Morto aos 95 anos no último dia de 2022, o alemão Joseph Aloisius Ratzinger deixa obra acerca da identidade ocidental tão importante quanto desconhecida daqueles que o viam apenas como Bento 16, "o Rottweiller de Deus".

Foi o primeiro pontífice a renunciar em quase 600 anos. A exótica figura de papa emérito, assumida a partir de então, indicava a manutenção de poder político para contrapor sua visão conservadora ao progressismo encarnado em Francisco, seu sucessor.

Ratzinger pode ter inspirado setores indispostos com a liberalidade do papa argentino, como cardeais americanos que questionam ideias de Francisco, mas na prática viveu como uma sombra.

Sua influência teológica é central. Aos 34 anos, em 1961, escreveu um dos discursos mais importantes da Igreja Católica para Joseph Frings, cardeal alemão chamado pelo papa João 23 para avaliar o Concílio Vaticano 2º, que discutiria a inserção do catolicismo no século 20.

O texto pautou o encontro, que por três anos atualizou atividades, defendeu a conciliação entre fé e ciência, liberalizou ritos. Politicamente, acabou por abrir caminho para o progressismo católico que tanto marcou a religião no Brasil.

Quando seu amigo Karol Wojtila assumiu o papado em 1978, tornou-se chefe da doutrina da igreja. Nessa função, tentou corrigir o que considerava exageros inspirados pelo concílio e passou a ser visto como um Grande Inquisidor, dado a perseguir padres marxistas.

O fez enquanto era celebrado João Paulo 2º, um conservador forjado no totalitarismo comunista assim como Ratzinger havia sido sob o nazismo. Ambos defendiam valores como forma de sobrevivência em um mundo fugaz e mutante.
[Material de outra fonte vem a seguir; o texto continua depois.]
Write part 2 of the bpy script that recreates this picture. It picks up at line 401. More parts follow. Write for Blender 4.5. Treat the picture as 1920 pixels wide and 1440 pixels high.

Opção óbvia para o trono de São Pedro quando Wojtila morreu, em 2005, não era talhado para o lado prático da função, porém notável na teoria. Intelectual de escrita prolífica, não se furtava a debates, como com o filósofo Jürgen Habermas ou com o teólogo Hans Küng.

Foi soterrado por escândalos de corrupção e de pedofilia —acusado de ter ignorado denúncias contra padres, o que negou. Marcou seu papado pela busca de uma instituição menor e coesa, mas fracassou.

Para críticos, com razão, ele afastou a igreja ainda mais de seu 1,3 bilhão de fiéis, maior contingente cristão no mundo. Já seu legado de debate sobre o papel de valores, religiosos ou não, nas identidades coletivas, tende a ser perene.